• [Required work]:
Would you quote the material below in full and unchanged?

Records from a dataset
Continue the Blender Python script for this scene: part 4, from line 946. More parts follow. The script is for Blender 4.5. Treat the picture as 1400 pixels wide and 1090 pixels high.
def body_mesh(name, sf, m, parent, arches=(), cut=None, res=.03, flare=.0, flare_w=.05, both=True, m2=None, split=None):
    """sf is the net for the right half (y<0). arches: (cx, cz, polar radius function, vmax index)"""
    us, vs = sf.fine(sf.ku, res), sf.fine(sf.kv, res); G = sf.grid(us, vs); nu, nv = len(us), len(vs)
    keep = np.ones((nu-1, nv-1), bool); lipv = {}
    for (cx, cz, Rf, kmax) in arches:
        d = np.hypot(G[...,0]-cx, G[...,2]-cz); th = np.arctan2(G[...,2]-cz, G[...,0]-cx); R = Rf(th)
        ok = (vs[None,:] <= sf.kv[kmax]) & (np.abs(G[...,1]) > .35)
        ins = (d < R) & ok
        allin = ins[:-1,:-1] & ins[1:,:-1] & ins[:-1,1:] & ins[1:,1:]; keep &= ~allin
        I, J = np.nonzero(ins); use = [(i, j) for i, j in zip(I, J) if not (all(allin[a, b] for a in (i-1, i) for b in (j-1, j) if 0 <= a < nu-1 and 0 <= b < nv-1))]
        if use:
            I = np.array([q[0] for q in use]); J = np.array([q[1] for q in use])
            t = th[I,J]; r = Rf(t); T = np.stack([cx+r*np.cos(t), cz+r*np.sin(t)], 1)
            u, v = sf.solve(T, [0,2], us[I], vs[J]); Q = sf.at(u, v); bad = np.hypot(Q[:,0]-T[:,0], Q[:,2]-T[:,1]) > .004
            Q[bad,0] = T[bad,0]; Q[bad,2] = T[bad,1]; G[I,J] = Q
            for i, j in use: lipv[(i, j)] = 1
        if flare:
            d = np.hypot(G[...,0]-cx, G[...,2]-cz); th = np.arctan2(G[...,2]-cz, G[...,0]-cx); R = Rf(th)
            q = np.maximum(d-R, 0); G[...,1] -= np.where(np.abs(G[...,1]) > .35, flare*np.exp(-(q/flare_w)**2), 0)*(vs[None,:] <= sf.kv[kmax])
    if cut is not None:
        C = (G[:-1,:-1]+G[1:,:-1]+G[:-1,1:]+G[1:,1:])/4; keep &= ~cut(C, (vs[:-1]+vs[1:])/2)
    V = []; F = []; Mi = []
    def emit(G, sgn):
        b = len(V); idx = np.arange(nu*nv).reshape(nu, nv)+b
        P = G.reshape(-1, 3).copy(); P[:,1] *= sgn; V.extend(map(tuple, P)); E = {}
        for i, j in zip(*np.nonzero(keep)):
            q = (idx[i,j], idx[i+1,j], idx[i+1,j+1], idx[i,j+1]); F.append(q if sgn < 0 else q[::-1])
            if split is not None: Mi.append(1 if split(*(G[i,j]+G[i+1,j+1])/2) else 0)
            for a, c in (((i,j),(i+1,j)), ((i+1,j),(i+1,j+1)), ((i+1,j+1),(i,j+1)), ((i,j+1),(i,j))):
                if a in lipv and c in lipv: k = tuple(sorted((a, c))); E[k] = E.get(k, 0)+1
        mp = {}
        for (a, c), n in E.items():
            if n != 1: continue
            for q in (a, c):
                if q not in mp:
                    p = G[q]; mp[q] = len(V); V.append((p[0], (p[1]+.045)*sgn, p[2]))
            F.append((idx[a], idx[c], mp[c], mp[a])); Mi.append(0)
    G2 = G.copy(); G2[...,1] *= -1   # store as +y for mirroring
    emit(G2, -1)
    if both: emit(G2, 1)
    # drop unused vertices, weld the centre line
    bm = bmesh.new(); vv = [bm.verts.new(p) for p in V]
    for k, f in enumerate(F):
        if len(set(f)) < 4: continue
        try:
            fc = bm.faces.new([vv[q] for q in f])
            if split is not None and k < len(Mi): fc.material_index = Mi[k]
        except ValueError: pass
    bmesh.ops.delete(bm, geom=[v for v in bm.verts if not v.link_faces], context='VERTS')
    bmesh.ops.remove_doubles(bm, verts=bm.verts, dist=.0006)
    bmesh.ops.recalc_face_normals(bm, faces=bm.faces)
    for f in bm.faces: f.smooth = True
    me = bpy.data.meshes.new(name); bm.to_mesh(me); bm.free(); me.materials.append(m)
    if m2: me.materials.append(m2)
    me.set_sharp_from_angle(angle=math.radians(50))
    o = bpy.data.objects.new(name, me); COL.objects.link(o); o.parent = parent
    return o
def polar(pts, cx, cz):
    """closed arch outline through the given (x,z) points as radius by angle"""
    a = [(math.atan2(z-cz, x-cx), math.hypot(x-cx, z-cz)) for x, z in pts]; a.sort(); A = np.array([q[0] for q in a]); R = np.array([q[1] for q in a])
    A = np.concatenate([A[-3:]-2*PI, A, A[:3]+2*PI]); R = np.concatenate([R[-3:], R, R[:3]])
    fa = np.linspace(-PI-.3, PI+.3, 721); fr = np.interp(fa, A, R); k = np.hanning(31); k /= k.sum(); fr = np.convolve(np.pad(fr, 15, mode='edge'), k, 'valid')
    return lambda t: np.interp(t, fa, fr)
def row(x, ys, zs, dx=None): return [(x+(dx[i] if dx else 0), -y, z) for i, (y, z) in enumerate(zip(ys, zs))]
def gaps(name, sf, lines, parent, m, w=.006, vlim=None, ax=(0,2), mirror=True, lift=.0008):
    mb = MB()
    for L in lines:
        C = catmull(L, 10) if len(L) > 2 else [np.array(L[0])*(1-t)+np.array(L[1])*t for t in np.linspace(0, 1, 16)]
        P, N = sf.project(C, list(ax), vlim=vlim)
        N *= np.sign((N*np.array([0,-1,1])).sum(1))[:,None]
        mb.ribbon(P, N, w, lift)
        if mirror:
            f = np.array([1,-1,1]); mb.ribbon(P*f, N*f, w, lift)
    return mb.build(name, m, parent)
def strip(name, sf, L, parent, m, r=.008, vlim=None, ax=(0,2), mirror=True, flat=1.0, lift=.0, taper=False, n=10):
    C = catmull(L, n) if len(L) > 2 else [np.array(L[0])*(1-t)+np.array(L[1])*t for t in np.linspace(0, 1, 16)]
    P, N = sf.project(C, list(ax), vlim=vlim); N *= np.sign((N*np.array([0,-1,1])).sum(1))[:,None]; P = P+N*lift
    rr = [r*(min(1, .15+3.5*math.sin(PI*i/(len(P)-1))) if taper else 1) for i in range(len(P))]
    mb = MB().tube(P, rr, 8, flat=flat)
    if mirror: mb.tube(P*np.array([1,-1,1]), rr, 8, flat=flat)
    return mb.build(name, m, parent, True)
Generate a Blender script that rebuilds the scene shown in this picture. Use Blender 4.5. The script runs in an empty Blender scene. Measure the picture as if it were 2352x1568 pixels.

• [Completed task]:
Continue the Blender Python script for this scene: part 4, from line 946. More parts follow. The script is for Blender 4.5. Treat the picture as 1400 pixels wide and 1090 pixels high.
def body_mesh(name, sf, m, parent, arches=(), cut=None, res=.03, flare=.0, flare_w=.05, both=True, m2=None, split=None):
    """sf is the net for the right half (y<0). arches: (cx, cz, polar radius function, vmax index)"""
    us, vs = sf.fine(sf.ku, res), sf.fine(sf.kv, res); G = sf.grid(us, vs); nu, nv = len(us), len(vs)
    keep = np.ones((nu-1, nv-1), bool); lipv = {}
    for (cx, cz, Rf, kmax) in arches:
        d = np.hypot(G[...,0]-cx, G[...,2]-cz); th = np.arctan2(G[...,2]-cz, G[...,0]-cx); R = Rf(th)
        ok = (vs[None,:] <= sf.kv[kmax]) & (np.abs(G[...,1]) > .35)
        ins = (d < R) & ok
        allin = ins[:-1,:-1] & ins[1:,:-1] & ins[:-1,1:] & ins[1:,1:]; keep &= ~allin
        I, J = np.nonzero(ins); use = [(i, j) for i, j in zip(I, J) if not (all(allin[a, b] for a in (i-1, i) for b in (j-1, j) if 0 <= a < nu-1 and 0 <= b < nv-1))]
        if use:
            I = np.array([q[0] for q in use]); J = np.array([q[1] for q in use])
            t = th[I,J]; r = Rf(t); T = np.stack([cx+r*np.cos(t), cz+r*np.sin(t)], 1)
            u, v = sf.solve(T, [0,2], us[I], vs[J]); Q = sf.at(u, v); bad = np.hypot(Q[:,0]-T[:,0], Q[:,2]-T[:,1]) > .004
            Q[bad,0] = T[bad,0]; Q[bad,2] = T[bad,1]; G[I,J] = Q
            for i, j in use: lipv[(i, j)] = 1
        if flare:
            d = np.hypot(G[...,0]-cx, G[...,2]-cz); th = np.arctan2(G[...,2]-cz, G[...,0]-cx); R = Rf(th)
            q = np.maximum(d-R, 0); G[...,1] -= np.where(np.abs(G[...,1]) > .35, flare*np.exp(-(q/flare_w)**2), 0)*(vs[None,:] <= sf.kv[kmax])
    if cut is not None:
        C = (G[:-1,:-1]+G[1:,:-1]+G[:-1,1:]+G[1:,1:])/4; keep &= ~cut(C, (vs[:-1]+vs[1:])/2)
    V = []; F = []; Mi = []
    def emit(G, sgn):
        b = len(V); idx = np.arange(nu*nv).reshape(nu, nv)+b
        P = G.reshape(-1, 3).copy(); P[:,1] *= sgn; V.extend(map(tuple, P)); E = {}
        for i, j in zip(*np.nonzero(keep)):
            q = (idx[i,j], idx[i+1,j], idx[i+1,j+1], idx[i,j+1]); F.append(q if sgn < 0 else q[::-1])
            if split is not None: Mi.append(1 if split(*(G[i,j]+G[i+1,j+1])/2) else 0)
            for a, c in (((i,j),(i+1,j)), ((i+1,j),(i+1,j+1)), ((i+1,j+1),(i,j+1)), ((i,j+1),(i,j))):
                if a in lipv and c in lipv: k = tuple(sorted((a, c))); E[k] = E.get(k, 0)+1
        mp = {}
        for (a, c), n in E.items():
            if n != 1: continue
            for q in (a, c):
                if q not in mp:
                    p = G[q]; mp[q] = len(V); V.append((p[0], (p[1]+.045)*sgn, p[2]))
            F.append((idx[a], idx[c], mp[c], mp[a])); Mi.append(0)
    G2 = G.copy(); G2[...,1] *= -1   # store as +y for mirroring
    emit(G2, -1)
    if both: emit(G2, 1)
    # drop unused vertices, weld the centre line
    bm = bmesh.new(); vv = [bm.verts.new(p) for p in V]
    for k, f in enumerate(F):
        if len(set(f)) < 4: continue
        try:
            fc = bm.faces.new([vv[q] for q in f])
            if split is not None and k < len(Mi): fc.material_index = Mi[k]
        except ValueError: pass
    bmesh.ops.delete(bm, geom=[v for v in bm.verts if not v.link_faces], context='VERTS')
    bmesh.ops.remove_doubles(bm, verts=bm.verts, dist=.0006)
    bmesh.ops.recalc_face_normals(bm, faces=bm.faces)
    for f in bm.faces: f.smooth = True
    me = bpy.data.meshes.new(name); bm.to_mesh(me); bm.free(); me.materials.append(m)
    if m2: me.materials.append(m2)
    me.set_sharp_from_angle(angle=math.radians(50))
    o = bpy.data.objects.new(name, me); COL.objects.link(o); o.parent = parent
    return o
def polar(pts, cx, cz):
    """closed arch outline through the given (x,z) points as radius by angle"""
    a = [(math.atan2(z-cz, x-cx), math.hypot(x-cx, z-cz)) for x, z in pts]; a.sort(); A = np.array([q[0] for q in a]); R = np.array([q[1] for q in a])
    A = np.concatenate([A[-3:]-2*PI, A, A[:3]+2*PI]); R = np.concatenate([R[-3:], R, R[:3]])
    fa = np.linspace(-PI-.3, PI+.3, 721); fr = np.interp(fa, A, R); k = np.hanning(31); k /= k.sum(); fr = np.convolve(np.pad(fr, 15, mode='edge'), k, 'valid')
    return lambda t: np.interp(t, fa, fr)
def row(x, ys, zs, dx=None): return [(x+(dx[i] if dx else 0), -y, z) for i, (y, z) in enumerate(zip(ys, zs))]
def gaps(name, sf, lines, parent, m, w=.006, vlim=None, ax=(0,2), mirror=True, lift=.0008):
    mb = MB()
    for L in lines:
        C = catmull(L, 10) if len(L) > 2 else [np.array(L[0])*(1-t)+np.array(L[1])*t for t in np.linspace(0, 1, 16)]
        P, N = sf.project(C, list(ax), vlim=vlim)
        N *= np.sign((N*np.array([0,-1,1])).sum(1))[:,None]
        mb.ribbon(P, N, w, lift)
        if mirror:
            f = np.array([1,-1,1]); mb.ribbon(P*f, N*f, w, lift)
    return mb.build(name, m, parent)
def strip(name, sf, L, parent, m, r=.008, vlim=None, ax=(0,2), mirror=True, flat=1.0, lift=.0, taper=False, n=10):
    C = catmull(L, n) if len(L) > 2 else [np.array(L[0])*(1-t)+np.array(L[1])*t for t in np.linspace(0, 1, 16)]
    P, N = sf.project(C, list(ax), vlim=vlim); N *= np.sign((N*np.array([0,-1,1])).sum(1))[:,None]; P = P+N*lift
    rr = [r*(min(1, .15+3.5*math.sin(PI*i/(len(P)-1))) if taper else 1) for i in range(len(P))]
    mb = MB().tube(P, rr, 8, flat=flat)
    if mirror: mb.tube(P*np.array([1,-1,1]), rr, 8, flat=flat)
    return mb.build(name, m, parent, True)
Generate a Blender script that rebuilds the scene shown in this picture. Use Blender 4.5. The script runs in an empty Blender scene. Measure the picture as if it were 2352x1568 pixels.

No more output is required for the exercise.